Description of the task ▸
Return the first line, the line containing "struct(nm, MB().box((o[1] - .012, 0, .03), (o[1]", and every line between them, exactly as they stand.

-- Start --

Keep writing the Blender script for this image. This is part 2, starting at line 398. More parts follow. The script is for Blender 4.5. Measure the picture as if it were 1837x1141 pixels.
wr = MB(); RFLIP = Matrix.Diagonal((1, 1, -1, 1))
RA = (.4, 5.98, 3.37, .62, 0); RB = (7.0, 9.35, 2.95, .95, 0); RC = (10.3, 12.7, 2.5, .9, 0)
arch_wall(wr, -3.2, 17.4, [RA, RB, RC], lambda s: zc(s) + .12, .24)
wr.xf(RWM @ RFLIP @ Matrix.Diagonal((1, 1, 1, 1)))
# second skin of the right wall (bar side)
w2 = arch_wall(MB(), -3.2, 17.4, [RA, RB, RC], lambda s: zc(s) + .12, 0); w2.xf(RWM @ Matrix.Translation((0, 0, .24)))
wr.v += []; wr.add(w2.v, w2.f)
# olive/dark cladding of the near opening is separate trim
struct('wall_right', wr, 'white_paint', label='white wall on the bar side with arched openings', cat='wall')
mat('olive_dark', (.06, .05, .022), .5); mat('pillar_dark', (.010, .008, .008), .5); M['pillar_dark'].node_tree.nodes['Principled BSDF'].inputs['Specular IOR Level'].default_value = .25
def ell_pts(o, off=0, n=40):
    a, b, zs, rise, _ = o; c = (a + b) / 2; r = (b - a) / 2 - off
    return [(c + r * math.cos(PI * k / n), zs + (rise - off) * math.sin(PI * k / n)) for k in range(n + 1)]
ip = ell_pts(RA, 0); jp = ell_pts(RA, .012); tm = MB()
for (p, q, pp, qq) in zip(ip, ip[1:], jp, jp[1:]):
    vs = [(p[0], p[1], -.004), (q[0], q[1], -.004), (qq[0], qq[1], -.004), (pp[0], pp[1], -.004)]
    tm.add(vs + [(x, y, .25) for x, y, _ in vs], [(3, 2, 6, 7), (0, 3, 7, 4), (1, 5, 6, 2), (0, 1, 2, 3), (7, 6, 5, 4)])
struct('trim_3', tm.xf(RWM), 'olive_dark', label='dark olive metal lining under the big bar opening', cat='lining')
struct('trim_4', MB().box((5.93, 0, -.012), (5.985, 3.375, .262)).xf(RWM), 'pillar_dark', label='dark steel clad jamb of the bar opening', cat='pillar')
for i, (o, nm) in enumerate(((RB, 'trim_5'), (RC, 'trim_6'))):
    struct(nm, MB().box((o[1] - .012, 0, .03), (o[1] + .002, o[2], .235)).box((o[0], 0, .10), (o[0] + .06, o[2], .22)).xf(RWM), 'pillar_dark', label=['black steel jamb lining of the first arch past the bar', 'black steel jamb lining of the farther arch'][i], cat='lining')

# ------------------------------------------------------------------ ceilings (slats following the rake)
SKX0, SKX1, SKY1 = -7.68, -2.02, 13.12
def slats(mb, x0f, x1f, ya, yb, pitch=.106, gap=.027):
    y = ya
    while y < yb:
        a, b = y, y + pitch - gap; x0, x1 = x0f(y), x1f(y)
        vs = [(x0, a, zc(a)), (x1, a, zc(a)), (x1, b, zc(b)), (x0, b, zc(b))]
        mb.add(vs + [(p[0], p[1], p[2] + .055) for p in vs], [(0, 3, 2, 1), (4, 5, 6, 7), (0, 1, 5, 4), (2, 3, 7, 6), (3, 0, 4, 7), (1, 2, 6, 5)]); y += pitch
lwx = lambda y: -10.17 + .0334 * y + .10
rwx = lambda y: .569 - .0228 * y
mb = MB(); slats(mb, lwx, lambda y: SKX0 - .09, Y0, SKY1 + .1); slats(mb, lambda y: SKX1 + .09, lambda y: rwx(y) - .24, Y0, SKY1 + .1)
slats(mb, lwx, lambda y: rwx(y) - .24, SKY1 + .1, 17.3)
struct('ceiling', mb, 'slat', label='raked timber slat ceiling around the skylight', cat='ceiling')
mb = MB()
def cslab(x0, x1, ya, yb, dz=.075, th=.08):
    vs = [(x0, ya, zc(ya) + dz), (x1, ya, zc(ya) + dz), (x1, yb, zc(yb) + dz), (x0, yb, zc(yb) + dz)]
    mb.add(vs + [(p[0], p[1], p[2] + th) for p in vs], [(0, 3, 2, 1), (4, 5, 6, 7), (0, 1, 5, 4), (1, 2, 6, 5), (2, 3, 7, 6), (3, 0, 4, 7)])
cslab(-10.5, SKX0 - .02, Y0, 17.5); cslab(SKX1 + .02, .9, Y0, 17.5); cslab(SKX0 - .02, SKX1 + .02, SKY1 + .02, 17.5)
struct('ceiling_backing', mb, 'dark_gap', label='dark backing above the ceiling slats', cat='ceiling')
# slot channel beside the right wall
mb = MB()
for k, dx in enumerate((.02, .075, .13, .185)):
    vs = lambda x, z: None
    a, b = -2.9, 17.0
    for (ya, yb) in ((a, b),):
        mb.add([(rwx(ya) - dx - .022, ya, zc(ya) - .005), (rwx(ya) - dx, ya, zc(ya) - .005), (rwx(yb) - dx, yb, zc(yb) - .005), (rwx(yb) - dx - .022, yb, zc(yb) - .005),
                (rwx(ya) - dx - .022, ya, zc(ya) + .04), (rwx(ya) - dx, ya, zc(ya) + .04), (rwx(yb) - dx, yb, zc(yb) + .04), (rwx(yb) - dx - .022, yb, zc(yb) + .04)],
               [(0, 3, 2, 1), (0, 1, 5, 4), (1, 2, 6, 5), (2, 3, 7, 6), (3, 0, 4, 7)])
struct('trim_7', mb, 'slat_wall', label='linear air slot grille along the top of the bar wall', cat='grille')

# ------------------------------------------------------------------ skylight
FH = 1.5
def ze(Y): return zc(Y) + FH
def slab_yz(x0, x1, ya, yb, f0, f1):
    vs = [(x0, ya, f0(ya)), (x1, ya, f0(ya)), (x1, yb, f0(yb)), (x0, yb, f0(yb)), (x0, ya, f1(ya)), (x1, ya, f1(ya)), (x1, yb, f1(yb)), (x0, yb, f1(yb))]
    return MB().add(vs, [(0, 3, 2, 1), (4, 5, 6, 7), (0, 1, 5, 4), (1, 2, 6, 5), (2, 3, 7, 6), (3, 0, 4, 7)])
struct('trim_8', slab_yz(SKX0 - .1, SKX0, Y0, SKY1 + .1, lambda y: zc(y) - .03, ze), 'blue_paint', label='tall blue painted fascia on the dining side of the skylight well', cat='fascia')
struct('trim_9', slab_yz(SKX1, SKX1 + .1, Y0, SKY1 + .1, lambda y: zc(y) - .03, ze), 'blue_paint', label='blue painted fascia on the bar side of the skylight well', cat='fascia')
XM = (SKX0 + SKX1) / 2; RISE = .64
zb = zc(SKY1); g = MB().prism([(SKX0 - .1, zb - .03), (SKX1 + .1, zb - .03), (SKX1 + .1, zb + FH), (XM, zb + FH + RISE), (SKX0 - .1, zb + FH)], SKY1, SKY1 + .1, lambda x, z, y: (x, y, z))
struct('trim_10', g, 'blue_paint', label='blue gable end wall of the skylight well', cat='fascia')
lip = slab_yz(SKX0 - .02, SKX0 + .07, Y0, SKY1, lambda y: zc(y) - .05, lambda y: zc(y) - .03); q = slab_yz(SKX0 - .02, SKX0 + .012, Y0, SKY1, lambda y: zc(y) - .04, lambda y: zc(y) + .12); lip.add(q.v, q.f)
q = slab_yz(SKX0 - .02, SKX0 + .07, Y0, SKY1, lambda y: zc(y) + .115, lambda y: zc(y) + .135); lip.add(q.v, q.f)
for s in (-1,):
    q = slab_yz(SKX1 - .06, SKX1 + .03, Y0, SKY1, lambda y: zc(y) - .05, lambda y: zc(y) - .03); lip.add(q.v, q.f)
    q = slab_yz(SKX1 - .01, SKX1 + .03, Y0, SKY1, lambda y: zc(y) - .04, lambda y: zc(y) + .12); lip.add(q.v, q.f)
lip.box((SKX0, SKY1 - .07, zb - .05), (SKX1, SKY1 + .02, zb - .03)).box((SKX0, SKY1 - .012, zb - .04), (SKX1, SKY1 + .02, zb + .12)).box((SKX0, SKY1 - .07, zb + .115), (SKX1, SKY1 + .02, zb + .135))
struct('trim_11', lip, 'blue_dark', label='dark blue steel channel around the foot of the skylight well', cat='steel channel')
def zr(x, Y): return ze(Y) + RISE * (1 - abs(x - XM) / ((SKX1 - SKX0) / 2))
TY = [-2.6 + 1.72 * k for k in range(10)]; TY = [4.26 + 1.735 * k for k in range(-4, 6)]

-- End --

Full solution ▸
Keep writing the Blender script for this image. This is part 2, starting at line 398. More parts follow. The script is for Blender 4.5. Measure the picture as if it were 1837x1141 pixels.
wr = MB(); RFLIP = Matrix.Diagonal((1, 1, -1, 1))
RA = (.4, 5.98, 3.37, .62, 0); RB = (7.0, 9.35, 2.95, .95, 0); RC = (10.3, 12.7, 2.5, .9, 0)
arch_wall(wr, -3.2, 17.4, [RA, RB, RC], lambda s: zc(s) + .12, .24)
wr.xf(RWM @ RFLIP @ Matrix.Diagonal((1, 1, 1, 1)))
# second skin of the right wall (bar side)
w2 = arch_wall(MB(), -3.2, 17.4, [RA, RB, RC], lambda s: zc(s) + .12, 0); w2.xf(RWM @ Matrix.Translation((0, 0, .24)))
wr.v += []; wr.add(w2.v, w2.f)
# olive/dark cladding of the near opening is separate trim
struct('wall_right', wr, 'white_paint', label='white wall on the bar side with arched openings', cat='wall')
mat('olive_dark', (.06, .05, .022), .5); mat('pillar_dark', (.010, .008, .008), .5); M['pillar_dark'].node_tree.nodes['Principled BSDF'].inputs['Specular IOR Level'].default_value = .25
def ell_pts(o, off=0, n=40):
    a, b, zs, rise, _ = o; c = (a + b) / 2; r = (b - a) / 2 - off
    return [(c + r * math.cos(PI * k / n), zs + (rise - off) * math.sin(PI * k / n)) for k in range(n + 1)]
ip = ell_pts(RA, 0); jp = ell_pts(RA, .012); tm = MB()
for (p, q, pp, qq) in zip(ip, ip[1:], jp, jp[1:]):
    vs = [(p[0], p[1], -.004), (q[0], q[1], -.004), (qq[0], qq[1], -.004), (pp[0], pp[1], -.004)]
    tm.add(vs + [(x, y, .25) for x, y, _ in vs], [(3, 2, 6, 7), (0, 3, 7, 4), (1, 5, 6, 2), (0, 1, 2, 3), (7, 6, 5, 4)])
struct('trim_3', tm.xf(RWM), 'olive_dark', label='dark olive metal lining under the big bar opening', cat='lining')
struct('trim_4', MB().box((5.93, 0, -.012), (5.985, 3.375, .262)).xf(RWM), 'pillar_dark', label='dark steel clad jamb of the bar opening', cat='pillar')
for i, (o, nm) in enumerate(((RB, 'trim_5'), (RC, 'trim_6'))):
    struct(nm, MB().box((o[1] - .012, 0, .03), (o[1] + .002, o[2], .235)).box((o[0], 0, .10), (o[0] + .06, o[2], .22)).xf(RWM), 'pillar_dark', label=['black steel jamb lining of the first arch past the bar', 'black steel jamb lining of the farther arch'][i], cat='lining')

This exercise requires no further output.